P. 52 No se pretendía acabar con el Estado constitucional liberal, sino, más bien, llevarlo a su verdadero cumplimiento: poner las condiciones verdaderamente suficientes de una auténtica autonomía de lo social, que permitiera considerar legítimas las desigualdades sociales que pudieran surgir en el seno de esa autonomía. De este modo, podía anularse la revolución, como respuesta destructiva a las falsedades del Estado liberal.
(...) El Estado, además de posibilitar la libertad, mediante su repliegue a la inacción en el campo de lo social, tenía que proveer de aquel nivel de igualdad material que hiciera del juego colectivo de esa libertad un proceso verdaderamente autónomo.
La democracia empujaba hacia la transformación del Estado liberal en Estado social del bienestar.

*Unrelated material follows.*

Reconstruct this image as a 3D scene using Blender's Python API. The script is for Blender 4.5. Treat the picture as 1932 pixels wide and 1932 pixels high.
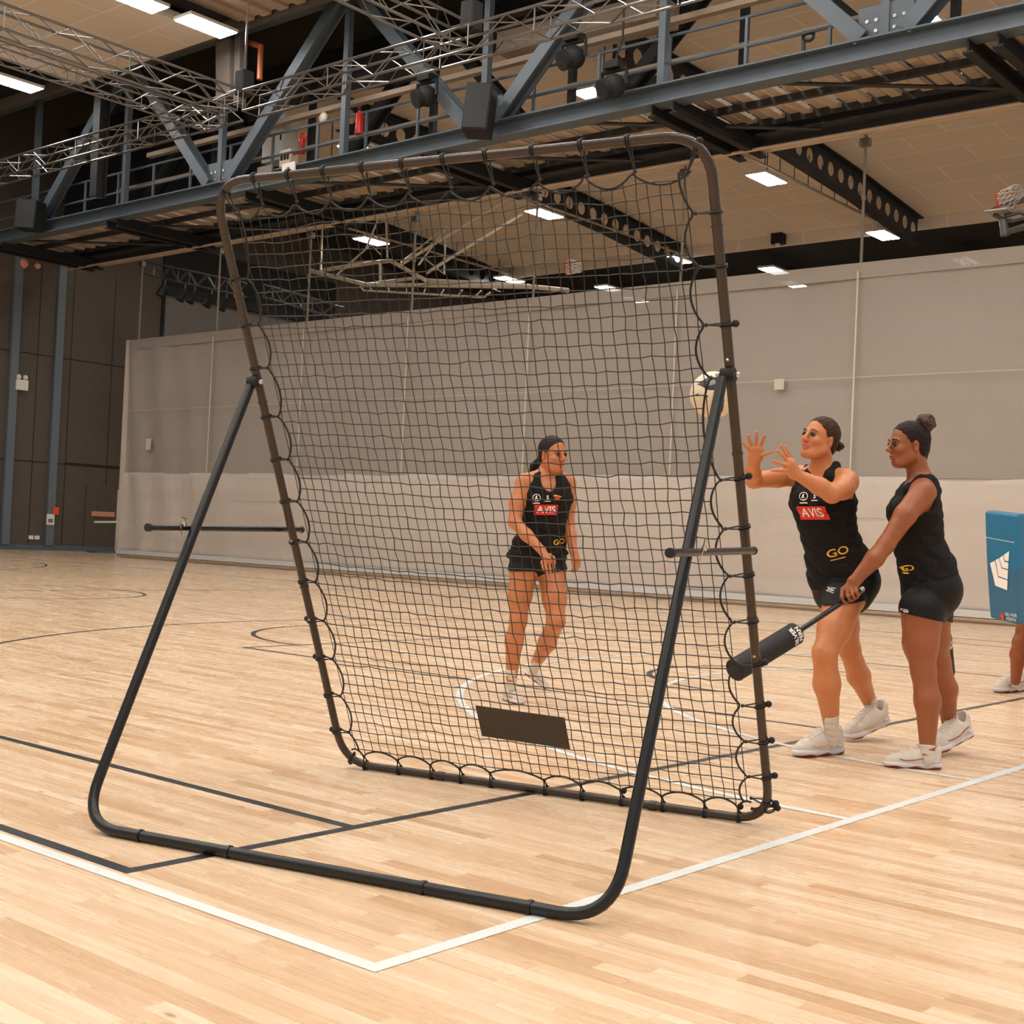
import bpy, bmesh, math, random
import numpy as np
from mathutils import Vector, Matrix
from mathutils.bvhtree import BVHTree
random.seed(7); np.random.seed(7)
for o in list(bpy.data.objects): bpy.data.objects.remove(o)
S = bpy.context.scene; COL = S.collection
pi = math.pi

# ------------------------------------------------------------------ camera
F = 2475.0; CH = 1.1
rho = math.atan(.045); th = math.atan(46/F); az = math.radians(39.9)
f0 = Vector((-math.sin(az), math.cos(az), 0)); R0 = Vector((math.cos(az), math.sin(az), 0)); ZZ = Vector((0, 0, 1))
FW = math.cos(th)*f0 + math.sin(th)*ZZ; U0 = -math.sin(th)*f0 + math.cos(th)*ZZ
EX = math.cos(rho)*R0 + math.sin(rho)*U0; EU = -math.sin(rho)*R0 + math.cos(rho)*U0
CC = Vector((0, 0, CH))
cd = bpy.data.cameras.new('camera'); cam = bpy.data.objects.new('camera', cd); COL.objects.link(cam)
cd.sensor_width = 36; cd.lens = 36*F/1932; cd.clip_end = 300
M = Matrix((EX, EU, -FW)).transposed().to_4x4(); M.translation = CC
cam.matrix_world = M; S.camera = cam
def ray(px, py): return FW + EX*((px-966)/F) - EU*((py-966)/F)
def onz(px, py, z=0.): d = ray(px, py); return CC + d*((z-CH)/d.z)
def ony(px, py, y): d = ray(px, py); return CC + d*(y/d.y)
def onx(px, py, x): d = ray(px, py); return CC + d*(x/d.x)
def dep(px, py, t): return CC + ray(px, py)*t

# ------------------------------------------------------------------ world, lights, exposure
W = bpy.data.worlds.new('world'); S.world = W; W.use_nodes = True
bg = W.node_tree.nodes['Background']; bg.inputs[0].default_value = (1.0, .97, .95, 1); bg.inputs[1].default_value = .68
S.view_settings.view_transform = 'Standard'; S.view_settings.look = 'None'
S.view_settings.exposure = -.14; S.view_settings.gamma = 1
LAMP = 46.0      # strength of every ceiling lamp's diffuser
S.cycles.max_bounces = 6; S.cycles.diffuse_bounces = 4; S.cycles.transparent_max_bounces = 8
S.cycles.use_denoising = True; S.cycles.sample_clamp_indirect = 4; S.cycles.caustics_reflective = False

# ------------------------------------------------------------------ materials
def lin(c):
    return tuple((x/255/12.92 if x/255 <= .04045 else ((x/255+.055)/1.055)**2.4) for x in c) + (1,)
def mat(name, rgb, rough=.5, metal=0., var=.08, scale=8., bump=0., bscale=60., emit=None, spec=.5, stretch=None):
    m = bpy.data.materials.new(name); m.use_nodes = True; nt = m.node_tree; N = nt.nodes; L = nt.links
    b = N['Principled BSDF']; b.inputs['Roughness'].default_value = rough; b.inputs['Metallic'].default_value = metal
    b.inputs['Specular IOR Level'].default_value = spec
    tc = N.new('ShaderNodeTexCoord'); vec = tc.outputs['Object']
    if stretch:
        mp = N.new('ShaderNodeMapping'); mp.inputs['Scale'].default_value = stretch; L.new(vec, mp.inputs[0]); vec = mp.outputs[0]
    n = N.new('ShaderNodeTexNoise'); n.inputs['Scale'].default_value = scale; n.inputs['Detail'].default_value = 3; L.new(vec, n.inputs['Vector'])
    mr = N.new('ShaderNodeMapRange'); mr.inputs['To Min'].default_value = 1-var; mr.inputs['To Max'].default_value = 1+var; L.new(n.outputs[0], mr.inputs[0])
    vm = N.new('ShaderNodeVectorMath'); vm.operation = 'SCALE'; vm.inputs[0].default_value = lin(rgb)[:3]; L.new(mr.outputs[0], vm.inputs['Scale'])
    L.new(vm.outputs[0], b.inputs['Base Color'])
    if bump:
        n2 = N.new('ShaderNodeTexNoise'); n2.inputs['Scale'].default_value = bscale; n2.inputs['Detail'].default_value = 4; L.new(vec, n2.inputs['Vector'])
        bp = N.new('ShaderNodeBump'); bp.inputs['Strength'].default_value = bump; bp.inputs['Distance'].default_value = .01
        L.new(n2.outputs[0], bp.inputs['Height']); L.new(bp.outputs[0], b.inputs['Normal'])
    if emit:
        b.inputs['Emission Color'].default_value = (1, .97, .93, 1); b.inputs['Emission Strength'].default_value = emit
    return m
def skin(name, rgb):
    m = mat(name, rgb, .42, var=.07, scale=5, bump=.05, bscale=160)
    b = m.node_tree.nodes['Principled BSDF']; b.inputs['Subsurface Weight'].default_value = .12
    b.inputs['Subsurface Radius'].default_value = (.012, .004, .002); b.inputs['Subsurface Scale'].default_value = 1
    return m

def floor_material():
    m = bpy.data.materials.new('maple_floor'); m.use_nodes = True; nt = m.node_tree; N = nt.nodes; L = nt.links
    b = N['Principled BSDF']; g = N.new('ShaderNodeNewGeometry')
    br = N.new('ShaderNodeTexBrick'); br.offset = .37; br.offset_frequency = 2; br.squash = 1.35; br.squash_frequency = 3
    br.inputs['Scale'].default_value = 1; br.inputs['Brick Width'].default_value = .62; br.inputs['Row Height'].default_value = .066
    br.inputs['Mortar Size'].default_value = .0009; br.inputs['Mortar Smooth'].default_value = .3; br.inputs['Bias'].default_value = 0
    br.inputs['Color1'].default_value = (0, 0, 0, 1); br.inputs['Color2'].default_value = (1, 1, 1, 1); br.inputs['Mortar'].default_value = (.5, .5, .5, 1)
    L.new(g.outputs['Position'], br.inputs['Vector'])
    cr = N.new('ShaderNodeValToRGB'); cr.color_ramp.elements[0].color = lin((204, 170, 132)); cr.color_ramp.elements[1].color = lin((236, 212, 182))
    e = cr.color_ramp.elements.new(.12); e.color = lin((216, 183, 146)); e = cr.color_ramp.elements.new(.5); e.color = lin((227, 199, 165))
    L.new(br.outputs['Color'], cr.inputs[0])
    mp = N.new('ShaderNodeMapping'); mp.inputs['Scale'].default_value = (1.6, 30, 1); L.new(g.outputs['Position'], mp.inputs[0])
    # shift the grain per board
    ad = N.new('ShaderNodeVectorMath'); ad.operation = 'ADD'; L.new(mp.outputs[0], ad.inputs[0])
    sc = N.new('ShaderNodeVectorMath'); sc.operation = 'SCALE'; sc.inputs['Scale'].default_value = 9; L.new(br.outputs['Color'], sc.inputs[0]); L.new(sc.outputs[0], ad.inputs[1])
    n = N.new('ShaderNodeTexNoise'); n.inputs['Scale'].default_value = 1.1; n.inputs['Detail'].default_value = 5; n.inputs['Distortion'].default_value = .8; L.new(ad.outputs[0], n.inputs['Vector'])
    cg = N.new('ShaderNodeValToRGB'); cg.color_ramp.elements[0].position = .32; cg.color_ramp.elements[0].color = (.74, .64, .54, 1); cg.color_ramp.elements[1].position = .62; cg.color_ramp.elements[1].color = (1, 1, 1, 1)
    L.new(n.outputs[0], cg.inputs[0])
    mx = N.new('ShaderNodeMix'); mx.data_type = 'RGBA'; mx.blend_type = 'MULTIPLY'; mx.inputs['Factor'].default_value = .42
    L.new(cr.outputs[0], mx.inputs['A']); L.new(cg.outputs[0], mx.inputs['B'])
    # seams
    m2 = N.new('ShaderNodeMix'); m2.data_type = 'RGBA'; m2.inputs['B'].default_value = lin((176, 134, 92)); L.new(mx.outputs['Result'], m2.inputs['A'])
    ms = N.new('ShaderNodeMath'); ms.operation = 'MULTIPLY'; ms.inputs[1].default_value = .55; L.new(br.outputs['Fac'], ms.inputs[0]); L.new(ms.outputs[0], m2.inputs['Factor'])
    # knots: sparse small dark spots
    mk = N.new('ShaderNodeMapping'); mk.inputs['Scale'].default_value = (1.3, 3.2, 1); L.new(g.outputs['Position'], mk.inputs[0])
    vo = N.new('ShaderNodeTexVoronoi'); vo.inputs['Scale'].default_value = 1.35; L.new(mk.outputs[0], vo.inputs['Vector'])
    vr = N.new('ShaderNodeMapRange'); vr.inputs['From Min'].default_value = .016; vr.inputs['From Max'].default_value = .055; vr.inputs['To Min'].default_value = .85; vr.inputs['To Max'].default_value = 0
    L.new(vo.outputs['Distance'], vr.inputs[0])
    m3 = N.new('ShaderNodeMix'); m3.data_type = 'RGBA'; m3.inputs['B'].default_value = lin((140, 84, 44)); L.new(m2.outputs['Result'], m3.inputs['A']); L.new(vr.outputs[0], m3.inputs['Factor'])
    L.new(m3.outputs['Result'], b.inputs['Base Color'])
    rr = N.new('ShaderNodeMapRange'); rr.inputs['To Min'].default_value = .2; rr.inputs['To Max'].default_value = .34; L.new(n.outputs[0], rr.inputs[0]); L.new(rr.outputs[0], b.inputs['Roughness'])
    b.inputs['Specular IOR Level'].default_value = .45
    return m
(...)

Dentro del ámbito mismo del pensamiento liberal, toda una serie de autores –desde Marshall y Hobhouse, hasta Keynes y Beveridge– propugnarían la intervención estatal, para asegurar a todos un mínimo de bienestar, como base material necesaria para el desarrollo de la libertad y de la capacidad de consumo, dando así estabilidad al mercado.

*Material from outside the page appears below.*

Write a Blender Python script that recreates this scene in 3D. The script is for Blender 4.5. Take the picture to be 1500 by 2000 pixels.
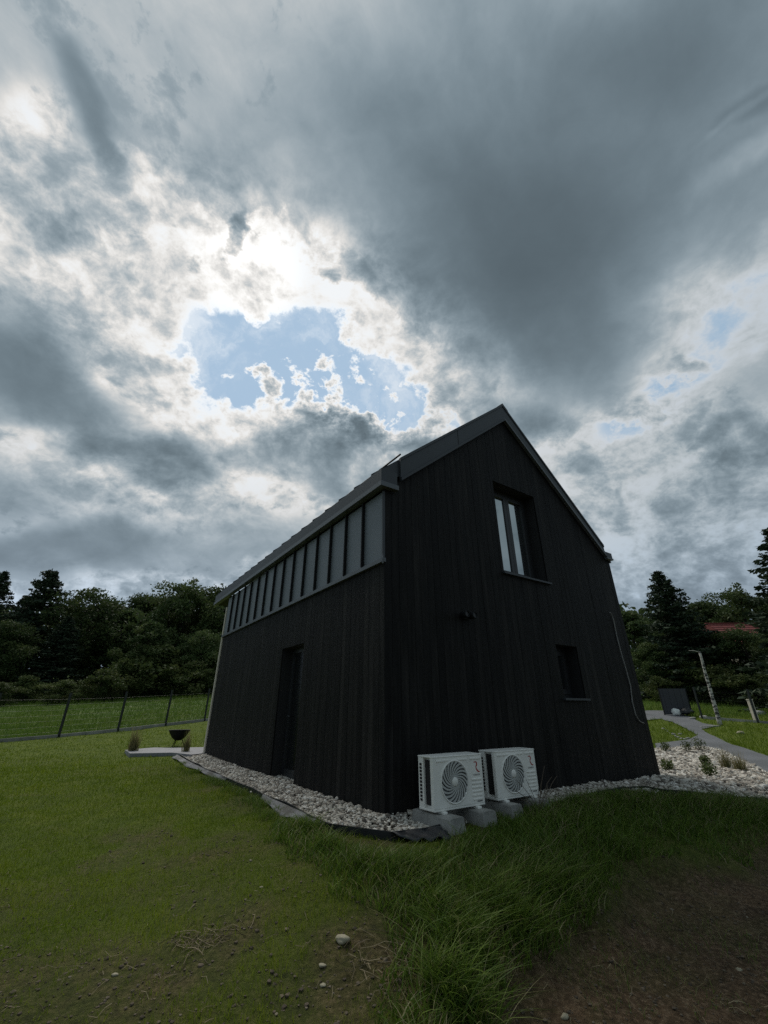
import bpy, bmesh, math, random
import numpy as np
from mathutils import Vector, Matrix, Euler
random.seed(7); rng = np.random.default_rng(7)
scene = bpy.context.scene
col = scene.collection
for o in list(bpy.data.objects): bpy.data.objects.remove(o)

# ---------------------------------------------------------------- camera
F_PX, PITCH, EYE = 814.0, math.radians(25.34), 1.2
cam_data = bpy.data.cameras.new('camera'); cam = bpy.data.objects.new('camera', cam_data); col.objects.link(cam)
cam_data.sensor_fit = 'VERTICAL'; cam_data.sensor_height = 36.0; cam_data.lens = F_PX/2000*36
cam_data.clip_start = 0.05; cam_data.clip_end = 3000
cam.location = (0, 0, EYE); cam.rotation_euler = (math.pi/2 + PITCH, 0, 0)
scene.camera = cam

# ---------------------------------------------------------------- world: broken overcast with the sun behind it
world = bpy.data.worlds.new('World'); scene.world = world; world.use_nodes = True
NT = world.node_tree; NT.nodes.clear()
SUN_EL, SUN_AZ = math.radians(53.0), math.radians(-27.0)          # azimuth clockwise from +Y
SUN_DIR = Vector((math.sin(SUN_AZ)*math.cos(SUN_EL), math.cos(SUN_AZ)*math.cos(SUN_EL), math.sin(SUN_EL)))

class S:
    """a float socket with arithmetic"""
    def __init__(s, sock): s.s = sock
    def _op(s, op, b=None, c=None, clamp=False, swap=False):
        n = NT.nodes.new('ShaderNodeMath'); n.operation = op; n.use_clamp = clamp
        for i, v in enumerate(([b, s] if swap else [s, b]) + [c]):
            if v is None: continue
            if isinstance(v, S): NT.links.new(v.s, n.inputs[i])
            else: n.inputs[i].default_value = v
        return S(n.outputs[0])
    def __add__(s, b): return s._op('ADD', b)
    __radd__ = __add__
    def __mul__(s, b): return s._op('MULTIPLY', b)
    __rmul__ = __mul__
    def __sub__(s, b): return s._op('SUBTRACT', b)
    def __rsub__(s, b): return s._op('SUBTRACT', b, swap=True)
    def __truediv__(s, b): return s._op('DIVIDE', b)
    def __rtruediv__(s, b): return s._op('DIVIDE', b, swap=True)
    def max(s, b): return s._op('MAXIMUM', b)
    def min(s, b): return s._op('MINIMUM', b)
    def abs(s): return s._op('ABSOLUTE')
    def exp(s): return s._op('EXPONENT')
    def pow(s, b): return s._op('POWER', b)
def smooth(v, a, b, lo=0.0, hi=1.0, kind='SMOOTHSTEP'):
    n = NT.nodes.new('ShaderNodeMapRange'); n.interpolation_type = kind; n.clamp = True
    NT.links.new(v.s, n.inputs['Value'])
    n.inputs['From Min'].default_value = a; n.inputs['From Max'].default_value = b
    n.inputs['To Min'].default_value = lo; n.inputs['To Max'].default_value = hi
    return S(n.outputs['Result'])
def vec(x, y, z=0.0):
    n = NT.nodes.new('ShaderNodeCombineXYZ')
    for i, v in enumerate((x, y, z)):
        if isinstance(v, S): NT.links.new(v.s, n.inputs[i])
        else: n.inputs[i].default_value = v
    return n.outputs[0]
def vmath(op, a, b=None, scale=None):
    n = NT.nodes.new('ShaderNodeVectorMath'); n.operation = op
    for i, v in enumerate((a, b)):
        if v is None: continue
        if isinstance(v, (tuple, Vector)): n.inputs[i].default_value = v
        else: NT.links.new(v, n.inputs[i])
    if scale is not None:
        if isinstance(scale, S): NT.links.new(scale.s, n.inputs['Scale'])
        else: n.inputs['Scale'].default_value = scale
    return n.outputs
def mapping(v, loc=(0,0,0), rot=0.0, scale=(1,1,1), kind='TEXTURE'):
    n = NT.nodes.new('ShaderNodeMapping'); n.vector_type = kind
    NT.links.new(v, n.inputs['Vector']); n.inputs['Location'].default_value = loc
    n.inputs['Rotation'].default_value = (0, 0, rot); n.inputs['Scale'].default_value = scale
    return n.outputs[0]
def noise(v, scale, detail=6, rough=0.5, lac=2.0, dist=0.0, color=False):
    n = NT.nodes.new('ShaderNodeTexNoise'); n.noise_dimensions = '3D'
    NT.links.new(v, n.inputs['Vector'])
    n.inputs['Scale'].default_value = scale; n.inputs['Detail'].default_value = detail
    n.inputs['Roughness'].default_value = rough; n.inputs['Lacunarity'].default_value = lac; n.inputs['Distortion'].default_value = dist
    return n.outputs['Color'] if color else S(n.outputs['Fac'])
def mixc(fac, a, b):
    n = NT.nodes.new('ShaderNodeMix'); n.data_type = 'RGBA'; n.clamp_factor = True
    ins = [i for i in n.inputs if i.type == 'RGBA']
    if isinstance(fac, S): NT.links.new(fac.s, n.inputs[0])
    else: n.inputs[0].default_value = fac
    for i, v in zip(ins, (a, b)):
        if isinstance(v, tuple): i.default_value = (*v, 1)
        else: NT.links.new(v, i)
    return [o for o in n.outputs if o.type == 'RGBA'][0]

tc = NT.nodes.new('ShaderNodeTexCoord'); D = tc.outputs['Generated']
FWD = Vector((0, math.cos(PITCH), math.sin(PITCH))); UP = Vector((0, -math.sin(PITCH), math.cos(PITCH)))
sep = NT.nodes.new('ShaderNodeSeparateXYZ'); NT.links.new(D, sep.inputs[0])
dx, dz = S(sep.outputs[0]), S(sep.outputs[2])
fw = S(vmath('DOT_PRODUCT', D, FWD)['Value']); upc = S(vmath('DOT_PRODUCT', D, UP)['Value'])
k = 2*F_PX/1000/(fw + 1.0).max(0.05)
M0 = vec(dx*k, upc*k)                       # stereographic map of the heavens, fixed to the world
def sky_xy(px, py):                         # where a direction seen in the photograph falls on that map
    a, b = (px-750)/F_PX, (1000-py)/F_PX
    r = math.hypot(a, b); s = 1.0 if r < 1e-6 else 2*math.tan(math.atan(r)/2)/r
    return a*s*F_PX/1000, b*s*F_PX/1000
# ragged edges: warp the map by noise of three sizes
def warp(v, src, scale, amp, detail=4, rough=0.55):
    n = vmath('SUBTRACT', noise(src, scale, detail, rough, color=True), (.5, .5, .5))[0]
    return vmath('ADD', v, vmath('MULTIPLY', n, (amp, amp, 0))[0])[0]
MW = warp(warp(M0, M0, 3.0, 0.30, 2, 0.5), M0, 9.0, 0.16, 6, 0.62)
MS = warp(warp(M0, M0, 2.0, 0.28, 2, 0.5), M0, 7.0, 0.07, 4, 0.55)       # softer warp for smooth sheets

def cloud(v, p0, p1, w, amp, core=0.0):
    """a cloud (or gap) between two directions of the sky, w = half width in the same measure"""
    (x0, y0), (x1, y1) = sky_xy(*p0), sky_xy(*p1)
    cx, cy = (x0+x1)/2, (y0+y1)/2
    L = math.hypot(x1-x0, y1-y0)/2; a = math.atan2(y1-y0, x1-x0)
    mx, my = (p0[0]+p1[0])/2, (p0[1]+p1[1])/2
    r = math.hypot(mx-750, my-1000)/F_PX
    g = 1.0 if r < 1e-6 else 0.5*(2*math.tan(math.atan(r)/2)/r + math.cos(math.atan(r))**2/math.cos(math.atan(r)/2)**2)
    w = w*g/1000
    q = mapping(v, (cx, cy, 0), a, (L+w, w, 1))
    return smooth(S(vmath('LENGTH', q)['Value']), core, 1.0, amp, 0.0)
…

Lo que, en el fondo, estaba en discusión era sólo en qué consistían las condiciones reales de una verdadera autonomía de lo social, pero no, que el objetivo de lo político fuera el establecimiento de esa autonomía. La democracia –con su tendencia socializadora– era específicamente la democracia del Estado, y lo que estaba llevando a cabo era la democratización del Estado liberal: el Estado mismo no estaba en cuestión. Hoy como entonces, los liberales conservadores acusan al Estado del bienestar de intervencionista, es decir, de estar vulnerando la autonomía de lo social y, más concretamente, de lo económico; mientras que los partidarios del Estado del bienestar acusan al liberalismo de estar favoreciendo a los económicamente privilegiados, violando así la autonomía de lo social. Si consideramos al socialismo democrático como el máximo defensor del Estado del bienestar, hay que reconocer que su tarea ha consistido en cumplir de veras el proyecto liberal [Bernard CRICK, In Defence of olitics, Penguin Books, 1964, p. 130].
(...) las exigencias reales de esa misma autonomización conducen hacia una progresiva intervención del Estado sobre la sociedad. La sociedad, que no tiene en verdad una naturaleza y unas leyes fijas, provoca constantemente conflictos y desequilibrios que es incapaz de resolver de manera sistémica, y hace, por tanto, necesarias nuevas actuaciones reguladoras por parte del Estado. Además, la idea de la autonomía de lo social hace que la sociedad se inhiba de responsabilidades públicas, haciendo más y más necesaria la respuesta del Estado. Una respuesta que, en virtud de esa misma autonomía, ha de consistir en una mera operación de control y supervisión, no en una acción reconfiguradora de lo social.
La propia lógica de la estatalidad lleva al progresivo agigantamiento del Estado como aparato de control y garantías. La pretendida autonomía de lo social se traduce, en realidad, en una completa burocratización de la vida en sociedad, demostrando así que no existe –ni de facto ni de iure– tal autonomía.